:: GIVEN MATERIAL ::
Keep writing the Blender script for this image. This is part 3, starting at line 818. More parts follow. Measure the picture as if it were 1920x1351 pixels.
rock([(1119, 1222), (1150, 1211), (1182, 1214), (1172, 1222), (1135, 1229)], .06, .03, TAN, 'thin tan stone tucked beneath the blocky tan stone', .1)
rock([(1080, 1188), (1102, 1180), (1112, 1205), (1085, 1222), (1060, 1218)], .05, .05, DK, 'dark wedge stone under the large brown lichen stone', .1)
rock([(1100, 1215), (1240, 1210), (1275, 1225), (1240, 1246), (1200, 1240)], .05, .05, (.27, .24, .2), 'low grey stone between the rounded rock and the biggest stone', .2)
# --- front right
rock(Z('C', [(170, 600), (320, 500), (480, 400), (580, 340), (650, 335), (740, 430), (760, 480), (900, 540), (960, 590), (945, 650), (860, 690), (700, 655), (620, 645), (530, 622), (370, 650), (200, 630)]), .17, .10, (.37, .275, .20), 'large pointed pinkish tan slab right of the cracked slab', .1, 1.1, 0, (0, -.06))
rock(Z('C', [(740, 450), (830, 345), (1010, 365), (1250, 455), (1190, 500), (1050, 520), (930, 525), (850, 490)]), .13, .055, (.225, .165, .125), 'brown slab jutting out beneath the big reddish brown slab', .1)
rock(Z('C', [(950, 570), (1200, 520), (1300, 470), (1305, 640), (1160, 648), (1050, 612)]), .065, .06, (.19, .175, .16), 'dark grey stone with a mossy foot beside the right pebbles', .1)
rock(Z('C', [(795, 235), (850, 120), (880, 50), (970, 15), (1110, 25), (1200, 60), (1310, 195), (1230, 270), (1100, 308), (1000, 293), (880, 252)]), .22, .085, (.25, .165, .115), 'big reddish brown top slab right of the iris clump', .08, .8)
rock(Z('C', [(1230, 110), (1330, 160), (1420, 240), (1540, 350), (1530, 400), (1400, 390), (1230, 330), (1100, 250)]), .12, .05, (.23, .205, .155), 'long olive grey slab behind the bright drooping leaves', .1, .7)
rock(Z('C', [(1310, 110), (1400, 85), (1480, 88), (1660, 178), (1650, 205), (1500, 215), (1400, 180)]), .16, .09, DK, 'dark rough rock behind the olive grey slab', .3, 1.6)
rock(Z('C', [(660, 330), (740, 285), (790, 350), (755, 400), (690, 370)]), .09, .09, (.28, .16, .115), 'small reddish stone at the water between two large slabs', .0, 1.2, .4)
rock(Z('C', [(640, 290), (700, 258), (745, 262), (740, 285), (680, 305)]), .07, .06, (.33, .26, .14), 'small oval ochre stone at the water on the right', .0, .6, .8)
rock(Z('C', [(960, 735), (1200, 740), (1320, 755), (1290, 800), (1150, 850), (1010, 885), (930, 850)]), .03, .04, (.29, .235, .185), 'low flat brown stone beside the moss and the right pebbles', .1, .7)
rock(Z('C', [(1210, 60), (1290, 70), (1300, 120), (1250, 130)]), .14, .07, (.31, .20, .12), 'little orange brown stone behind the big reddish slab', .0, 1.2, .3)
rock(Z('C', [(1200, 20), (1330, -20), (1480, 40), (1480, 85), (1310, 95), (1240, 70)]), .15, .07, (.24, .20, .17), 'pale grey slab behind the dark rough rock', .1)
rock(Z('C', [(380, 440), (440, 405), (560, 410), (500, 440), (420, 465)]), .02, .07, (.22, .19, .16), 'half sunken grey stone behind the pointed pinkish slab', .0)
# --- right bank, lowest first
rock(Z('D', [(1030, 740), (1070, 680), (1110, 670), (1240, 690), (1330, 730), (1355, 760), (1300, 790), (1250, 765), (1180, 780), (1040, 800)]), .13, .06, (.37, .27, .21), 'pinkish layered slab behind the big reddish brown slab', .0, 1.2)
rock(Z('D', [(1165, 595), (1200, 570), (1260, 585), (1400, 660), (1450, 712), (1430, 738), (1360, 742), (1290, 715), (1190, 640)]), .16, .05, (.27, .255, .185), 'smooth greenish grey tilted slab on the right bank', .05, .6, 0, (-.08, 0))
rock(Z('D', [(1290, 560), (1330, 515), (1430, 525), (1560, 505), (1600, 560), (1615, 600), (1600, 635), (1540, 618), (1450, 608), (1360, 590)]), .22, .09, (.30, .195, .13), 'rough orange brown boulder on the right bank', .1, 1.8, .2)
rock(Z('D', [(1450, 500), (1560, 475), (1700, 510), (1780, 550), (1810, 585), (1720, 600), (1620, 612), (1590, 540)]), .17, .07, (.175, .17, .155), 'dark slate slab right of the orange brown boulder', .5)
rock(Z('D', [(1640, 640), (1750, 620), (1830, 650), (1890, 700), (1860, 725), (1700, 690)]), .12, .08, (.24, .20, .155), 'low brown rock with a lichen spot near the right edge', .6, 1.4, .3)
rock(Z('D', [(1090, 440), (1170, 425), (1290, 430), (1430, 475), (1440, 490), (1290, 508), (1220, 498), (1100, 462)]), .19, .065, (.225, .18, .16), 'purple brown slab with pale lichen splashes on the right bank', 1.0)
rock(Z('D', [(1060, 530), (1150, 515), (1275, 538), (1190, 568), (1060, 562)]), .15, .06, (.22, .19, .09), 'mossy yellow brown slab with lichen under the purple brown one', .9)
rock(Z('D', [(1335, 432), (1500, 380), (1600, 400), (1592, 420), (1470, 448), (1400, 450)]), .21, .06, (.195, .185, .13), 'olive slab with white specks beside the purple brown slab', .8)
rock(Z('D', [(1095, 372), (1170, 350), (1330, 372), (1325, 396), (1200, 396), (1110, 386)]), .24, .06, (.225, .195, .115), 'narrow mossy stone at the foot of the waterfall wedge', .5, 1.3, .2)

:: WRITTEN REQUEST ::
Print all the data exactly.

:: EXERCISE OUTPUT ::
Keep writing the Blender script for this image. This is part 3, starting at line 818. More parts follow. Measure the picture as if it were 1920x1351 pixels.
rock([(1119, 1222), (1150, 1211), (1182, 1214), (1172, 1222), (1135, 1229)], .06, .03, TAN, 'thin tan stone tucked beneath the blocky tan stone', .1)
rock([(1080, 1188), (1102, 1180), (1112, 1205), (1085, 1222), (1060, 1218)], .05, .05, DK, 'dark wedge stone under the large brown lichen stone', .1)
rock([(1100, 1215), (1240, 1210), (1275, 1225), (1240, 1246), (1200, 1240)], .05, .05, (.27, .24, .2), 'low grey stone between the rounded rock and the biggest stone', .2)
# --- front right
rock(Z('C', [(170, 600), (320, 500), (480, 400), (580, 340), (650, 335), (740, 430), (760, 480), (900, 540), (960, 590), (945, 650), (860, 690), (700, 655), (620, 645), (530, 622), (370, 650), (200, 630)]), .17, .10, (.37, .275, .20), 'large pointed pinkish tan slab right of the cracked slab', .1, 1.1, 0, (0, -.06))
rock(Z('C', [(740, 450), (830, 345), (1010, 365), (1250, 455), (1190, 500), (1050, 520), (930, 525), (850, 490)]), .13, .055, (.225, .165, .125), 'brown slab jutting out beneath the big reddish brown slab', .1)
rock(Z('C', [(950, 570), (1200, 520), (1300, 470), (1305, 640), (1160, 648), (1050, 612)]), .065, .06, (.19, .175, .16), 'dark grey stone with a mossy foot beside the right pebbles', .1)
rock(Z('C', [(795, 235), (850, 120), (880, 50), (970, 15), (1110, 25), (1200, 60), (1310, 195), (1230, 270), (1100, 308), (1000, 293), (880, 252)]), .22, .085, (.25, .165, .115), 'big reddish brown top slab right of the iris clump', .08, .8)
rock(Z('C', [(1230, 110), (1330, 160), (1420, 240), (1540, 350), (1530, 400), (1400, 390), (1230, 330), (1100, 250)]), .12, .05, (.23, .205, .155), 'long olive grey slab behind the bright drooping leaves', .1, .7)
rock(Z('C', [(1310, 110), (1400, 85), (1480, 88), (1660, 178), (1650, 205), (1500, 215), (1400, 180)]), .16, .09, DK, 'dark rough rock behind the olive grey slab', .3, 1.6)
rock(Z('C', [(660, 330), (740, 285), (790, 350), (755, 400), (690, 370)]), .09, .09, (.28, .16, .115), 'small reddish stone at the water between two large slabs', .0, 1.2, .4)
rock(Z('C', [(640, 290), (700, 258), (745, 262), (740, 285), (680, 305)]), .07, .06, (.33, .26, .14), 'small oval ochre stone at the water on the right', .0, .6, .8)
rock(Z('C', [(960, 735), (1200, 740), (1320, 755), (1290, 800), (1150, 850), (1010, 885), (930, 850)]), .03, .04, (.29, .235, .185), 'low flat brown stone beside the moss and the right pebbles', .1, .7)
rock(Z('C', [(1210, 60), (1290, 70), (1300, 120), (1250, 130)]), .14, .07, (.31, .20, .12), 'little orange brown stone behind the big reddish slab', .0, 1.2, .3)
rock(Z('C', [(1200, 20), (1330, -20), (1480, 40), (1480, 85), (1310, 95), (1240, 70)]), .15, .07, (.24, .20, .17), 'pale grey slab behind the dark rough rock', .1)
rock(Z('C', [(380, 440), (440, 405), (560, 410), (500, 440), (420, 465)]), .02, .07, (.22, .19, .16), 'half sunken grey stone behind the pointed pinkish slab', .0)
# --- right bank, lowest first
rock(Z('D', [(1030, 740), (1070, 680), (1110, 670), (1240, 690), (1330, 730), (1355, 760), (1300, 790), (1250, 765), (1180, 780), (1040, 800)]), .13, .06, (.37, .27, .21), 'pinkish layered slab behind the big reddish brown slab', .0, 1.2)
rock(Z('D', [(1165, 595), (1200, 570), (1260, 585), (1400, 660), (1450, 712), (1430, 738), (1360, 742), (1290, 715), (1190, 640)]), .16, .05, (.27, .255, .185), 'smooth greenish grey tilted slab on the right bank', .05, .6, 0, (-.08, 0))
rock(Z('D', [(1290, 560), (1330, 515), (1430, 525), (1560, 505), (1600, 560), (1615, 600), (1600, 635), (1540, 618), (1450, 608), (1360, 590)]), .22, .09, (.30, .195, .13), 'rough orange brown boulder on the right bank', .1, 1.8, .2)
rock(Z('D', [(1450, 500), (1560, 475), (1700, 510), (1780, 550), (1810, 585), (1720, 600), (1620, 612), (1590, 540)]), .17, .07, (.175, .17, .155), 'dark slate slab right of the orange brown boulder', .5)
rock(Z('D', [(1640, 640), (1750, 620), (1830, 650), (1890, 700), (1860, 725), (1700, 690)]), .12, .08, (.24, .20, .155), 'low brown rock with a lichen spot near the right edge', .6, 1.4, .3)
rock(Z('D', [(1090, 440), (1170, 425), (1290, 430), (1430, 475), (1440, 490), (1290, 508), (1220, 498), (1100, 462)]), .19, .065, (.225, .18, .16), 'purple brown slab with pale lichen splashes on the right bank', 1.0)
rock(Z('D', [(1060, 530), (1150, 515), (1275, 538), (1190, 568), (1060, 562)]), .15, .06, (.22, .19, .09), 'mossy yellow brown slab with lichen under the purple brown one', .9)
rock(Z('D', [(1335, 432), (1500, 380), (1600, 400), (1592, 420), (1470, 448), (1400, 450)]), .21, .06, (.195, .185, .13), 'olive slab with white specks beside the purple brown slab', .8)
rock(Z('D', [(1095, 372), (1170, 350), (1330, 372), (1325, 396), (1200, 396), (1110, 386)]), .24, .06, (.225, .195, .115), 'narrow mossy stone at the foot of the waterfall wedge', .5, 1.3, .2)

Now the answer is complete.